Welcome to the Legislative Branch. There is a reason there are many drinking establishments in capital cities.

This is why I roll my eyes at the Bernie zealotry. After three decades where he still doesn’t know how to accomplish anything beyond empty posturing, what would any serious person expect of him?

Buster deflated? :smiley:

What I don’t understand about Bernie is that when he was mayor of Burlington, he was so pragmatic and so effective carrying out some of his socialist ideas (about housing, for example) that even the business community supported his re-election. Now he comes across as an uncompromising idealogue.

In Burlington, he was the mayor. It has a council-mayor government, and I don’t know how powerful the council and the mayor are relative to each other, but at the least he was first among equals, with at least some independent power. Burlington is also a small city, only about 40,000 residents, with Progressives outnumbering Republicans, so he was on very friendly political turf. He was “compromising” with slightly more Progessive council members, less progressive but still progressive Democratic council members, and mostly liberal Northeast Republican council members.

Also, when you personally know the members of the local chamber of commerce, and some of them are themselves progressives (even if they’re not Progressives), it’s a lot easier to be “pragmatic” and make deals.

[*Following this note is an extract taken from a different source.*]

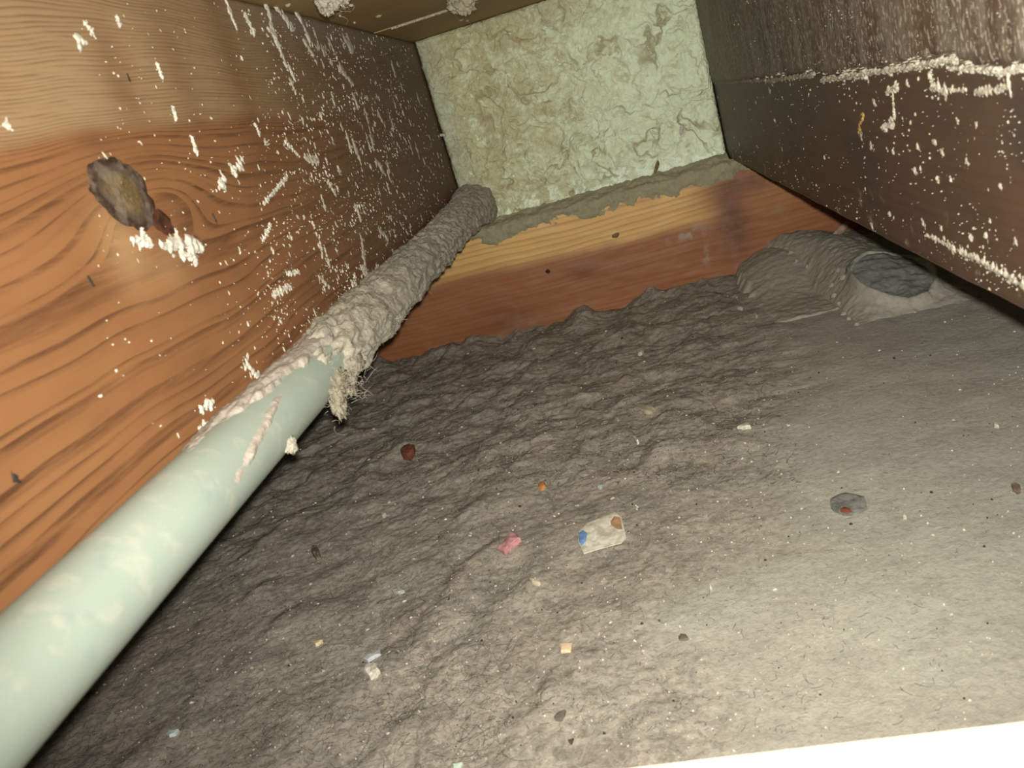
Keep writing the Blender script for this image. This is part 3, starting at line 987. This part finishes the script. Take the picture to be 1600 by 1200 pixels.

In the House, he was just one of 435 Congressmen. In the Senate, he’s just one of 100 Senators. In order to get anything done, he actually has to make real compromises. He has to deal with people who are diametrically opposed to him, who represent completely different constituencies. And he has to do that as a peer, at best. At worst, he was the junior Representative, and is now the junior Senator, from a small state. And he’s not even a member of either party (although he “caucuses” with the Democrats and ran for President as one, he isn’t actually a member of the party and can’t ever hold a Senate leadership position).